In the instant case, the bankruptcy court determined that Heckert's debt should earn federal rather than state interest rates. This action, of course, had the effect of changing the amount of the debt owed by Heckert. The bankruptcy court also substituted its judgment entered in 1988 for the judgment of the state court which had been entered in 1983. By so doing, it extended the initial deadline for execution on the judgment from 1993 until 1998. See W. Va. CodeSS 38-3-18; 28 U.S.C. SS 1962, 1963; Fed. R. Civ. P. 69(a). By their actions the bankruptcy and district courts changed both the amount and the initial effective collection deadline of the judgment owed by Heckert. Thus, those courts failed to accord the state judgment the full faith and credit required by S 1738.
The only issue in the bankruptcy court in the case at hand was whether the West Virginia judgment was dischargeable. Once the court decided that question, it had completed its duties because all the other issues sometimes left to the bankruptcy court to determine, such as the amount of, and interest on, a nondischargeable debt, had already been decided by the state court, which was binding in bankruptcy. Gertsch v. Johnson & Johnson Finance Corp. (In re Gertsch), 237 B.R. 160, 172 (B.A.P. 9th Cir. 1999).
In sum, the authority granted the bankruptcy court under 28 U.S.C. S 157(b)(1) and 11 U.S.C. S 105(a) to enter orders, and the authority granted by 28 U.S.C. S 1334(b), 11 U.S.C. S 523(a) and Bankruptcy Rule 4007 to determine the dischargeability of a debt does not either explicitly or implicitly amend the provisions of 28 U.S.C. S 1738, which requires the courts of the United States to give full faith and credit to the judgments of state courts. By altering the amount of the judgment in this case by changing the interest rate and changing the initial effective execution date on the judgment of the state court by substituting its own judgment, the bankruptcy and district courts did exactly what S 1738 forbids. Even conceding that the bankruptcy court had the abstract authority to enter orders in a proper case, it had no authority to enter an order in violation of S 1738, the full faith and credit statute. Its action to that extent, therefore, is void and is vacated under Rule 60(b)(4).

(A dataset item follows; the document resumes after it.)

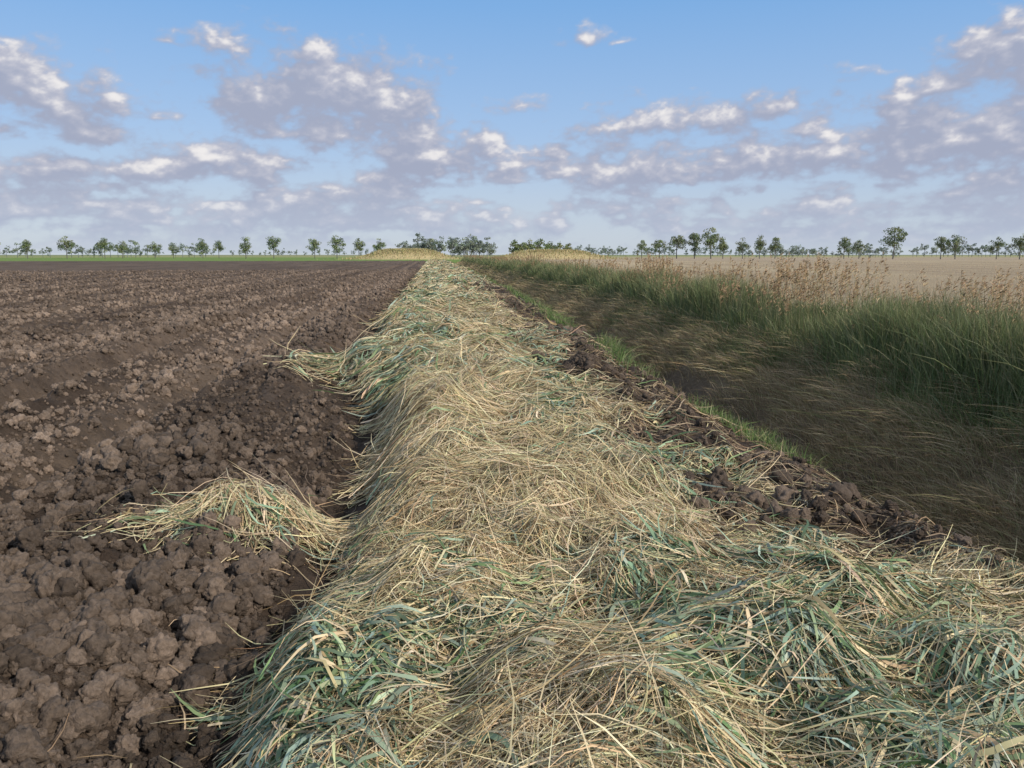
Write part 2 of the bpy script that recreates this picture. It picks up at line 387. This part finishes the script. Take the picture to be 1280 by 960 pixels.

Accordingly, the judgment of the district court is vacated and the case is remanded to the district court for further remand to the bankruptcy court, which will enter its order, amending the orders appealed from in this case so as to leave in effect only the state judgment which was entered in 1983, but holding that same state judgment to have been nondischargeable.
VACATED AND REMANDED WITH INSTRUCTIONS3
Notes:
The bankruptcy court's determination that the state court judgment was not dischargeable is not an issue in this appeal.
28 U.S.C. S 1738 provides in pertinent part as follows:
Such acts, records and judicial proceedings or copies thereof, . . . shall have the same full faith and credit in every court within the United States and its Territories and Possessions as they have by law on usage in the court of such State, Territory or Possessions from which they are taken.
In view of our decision we need not address Heckert's other contentions.